The downgrade followed weeks of criticism from investors, EU officials and analysts that government has been too slow revealing details of a bank clean up and austerity measures

Moody's cuts Slovenia to 'junk'

World Bulletin/News Desk

Slovenia abandoned an attempt to issue bonds and Moody's cut its debt rating to "junk" on Tuesday, dealing a blow to the country's goal of healing its ailing state-owned banks and avoid following Cyprus into the euro zone's emergency room.

The move raises the prospect the tiny Alpine state of 2 million will have to ask its euro zone partners for a bailout as its mostly state-controlled banks struggle under the weight of bad loans worth around a fifth of the economy.

The downgrade followed weeks of criticism from investors, European Union officials and analysts that Prime Minister Alenka Bratusek's government has been too slow revealing details of a bank clean up and austerity measures they say are required to shrink a budget deficit swollen by a double-dip recession.

Earlier in the day, Ljubljana went to market and received $6 billion in bids for five- and ten-year dollar denominated bonds with yield guidance of around 5 and 6.125 percent, according to Thomson Reuters market service IFR.

But the Finance Ministry scuppered the deal, citing a looming ratings decision. Moody's Investor Service then downgraded Slovenia's rating two notches to Ba1, from Baa2, taking it into non-investment grade territory.

"The Moody's downgrade is not a surprise and more downgrades can be expected until reforms are enforced," said Saso Stanovnik of investment firm Alta Invest.

Moody's left the rating with a negative outlook, citing its troubled banking sector, deterioration in the government's balance sheet and uncertain funding prospects.

The yield guidance of the abandoned bond offer was above the 5.7 percent Slovenia paid to sell similar paper last year, a result of increasing market pressure since the chaotic bailout of Cyprus last month.

The yield on Slovenia's benchmark 10-year bond rose to 5.948 percent after the announcement, up by 0.078 percentage points since Tuesday morning and well above 4.77 percent on March 15, the day before the Cyprus bailout deal.


Slovenia's refusal, alone among the European Union's ex-Communist eastern members, to put state companies into private hands helped it jump ahead of its peers in living standards but avoided painful economic restructuring.

Its financial sector, dominated by state controlled or largely owned Nova Ljubljanska Banka, Nova KBM and Abanka Vipa, is choking on an estimated 7 billion euros in bad loans.

Bratusek's month-old government has said it will reveal its reform plan on May 9 while privatisation plan is also expected early next month. She says Slovenia can deal with that problem on its own and has pledged to start moving non-performing loans to a "bad bank" by June.
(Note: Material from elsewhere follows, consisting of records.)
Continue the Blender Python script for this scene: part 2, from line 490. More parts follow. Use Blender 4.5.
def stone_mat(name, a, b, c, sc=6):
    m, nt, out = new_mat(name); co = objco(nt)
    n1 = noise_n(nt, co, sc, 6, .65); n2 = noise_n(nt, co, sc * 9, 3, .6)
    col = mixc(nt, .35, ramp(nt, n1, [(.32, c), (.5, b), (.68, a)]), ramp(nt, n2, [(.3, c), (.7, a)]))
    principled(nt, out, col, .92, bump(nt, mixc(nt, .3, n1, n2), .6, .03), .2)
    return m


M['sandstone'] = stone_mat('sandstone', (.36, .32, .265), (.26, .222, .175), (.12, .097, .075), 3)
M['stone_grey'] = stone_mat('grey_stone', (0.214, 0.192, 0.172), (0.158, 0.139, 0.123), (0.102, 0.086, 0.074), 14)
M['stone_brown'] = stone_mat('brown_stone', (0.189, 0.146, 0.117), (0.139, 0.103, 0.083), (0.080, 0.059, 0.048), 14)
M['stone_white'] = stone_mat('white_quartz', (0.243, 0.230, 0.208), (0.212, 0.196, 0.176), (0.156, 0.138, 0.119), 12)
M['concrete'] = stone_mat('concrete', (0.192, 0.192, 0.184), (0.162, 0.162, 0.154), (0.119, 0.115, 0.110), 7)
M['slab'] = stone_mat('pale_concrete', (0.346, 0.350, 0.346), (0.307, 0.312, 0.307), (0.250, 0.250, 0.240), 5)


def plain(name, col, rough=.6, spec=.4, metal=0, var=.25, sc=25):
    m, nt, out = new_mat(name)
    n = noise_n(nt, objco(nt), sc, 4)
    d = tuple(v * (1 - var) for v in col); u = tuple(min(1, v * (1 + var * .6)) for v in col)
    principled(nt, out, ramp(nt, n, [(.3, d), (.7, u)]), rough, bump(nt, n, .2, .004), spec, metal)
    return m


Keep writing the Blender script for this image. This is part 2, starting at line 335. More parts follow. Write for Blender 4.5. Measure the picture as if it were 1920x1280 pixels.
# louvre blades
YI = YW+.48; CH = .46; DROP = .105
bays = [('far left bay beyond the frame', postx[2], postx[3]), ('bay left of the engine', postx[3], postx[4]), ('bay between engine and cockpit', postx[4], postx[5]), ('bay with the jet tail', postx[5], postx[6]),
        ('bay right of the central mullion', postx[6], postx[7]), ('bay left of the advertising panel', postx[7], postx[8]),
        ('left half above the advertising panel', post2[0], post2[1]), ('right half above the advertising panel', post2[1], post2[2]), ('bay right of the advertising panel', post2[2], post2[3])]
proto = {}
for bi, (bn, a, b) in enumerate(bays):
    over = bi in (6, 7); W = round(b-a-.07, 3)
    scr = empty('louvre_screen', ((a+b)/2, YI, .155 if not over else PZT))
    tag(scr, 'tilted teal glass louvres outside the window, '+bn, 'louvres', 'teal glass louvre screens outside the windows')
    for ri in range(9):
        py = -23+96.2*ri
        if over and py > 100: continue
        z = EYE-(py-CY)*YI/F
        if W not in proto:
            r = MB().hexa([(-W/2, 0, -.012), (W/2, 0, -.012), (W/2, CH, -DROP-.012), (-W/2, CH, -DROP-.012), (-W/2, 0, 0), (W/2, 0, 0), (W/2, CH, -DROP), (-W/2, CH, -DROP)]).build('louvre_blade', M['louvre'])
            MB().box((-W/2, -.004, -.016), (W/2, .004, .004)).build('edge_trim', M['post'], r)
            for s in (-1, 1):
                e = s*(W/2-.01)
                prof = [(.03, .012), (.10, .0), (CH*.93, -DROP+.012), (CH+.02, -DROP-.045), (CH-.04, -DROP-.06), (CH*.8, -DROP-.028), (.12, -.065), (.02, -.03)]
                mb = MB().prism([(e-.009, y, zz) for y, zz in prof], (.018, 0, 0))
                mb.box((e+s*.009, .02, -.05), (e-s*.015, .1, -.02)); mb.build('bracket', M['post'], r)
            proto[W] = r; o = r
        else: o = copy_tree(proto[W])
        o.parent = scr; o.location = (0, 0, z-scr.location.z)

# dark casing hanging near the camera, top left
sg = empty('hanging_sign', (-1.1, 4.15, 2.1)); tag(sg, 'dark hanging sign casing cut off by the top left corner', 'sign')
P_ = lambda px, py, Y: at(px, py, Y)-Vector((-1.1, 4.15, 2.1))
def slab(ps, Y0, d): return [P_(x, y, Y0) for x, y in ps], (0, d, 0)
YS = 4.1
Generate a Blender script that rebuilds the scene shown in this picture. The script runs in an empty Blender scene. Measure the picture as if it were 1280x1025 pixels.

The government aims to recapitalise the banks with 900 million euros this year and aims to later sell at least one.

The government is also due to announce privatisations in May, and austerity measures to trim the budget deficit that will include a 5 percent cut this year in the public wage bill.

Analysts said the downgrade would raise the cost of financing the other 2 billion euros they estimate it needs to shore up the banks and pay for other spending by the end of this year, but investors could be drawn to its high yield rather than shut it out of the market altogether.

"This move proves that the road to navigate is very risky," said Peter Attard Montalto from Nomura International.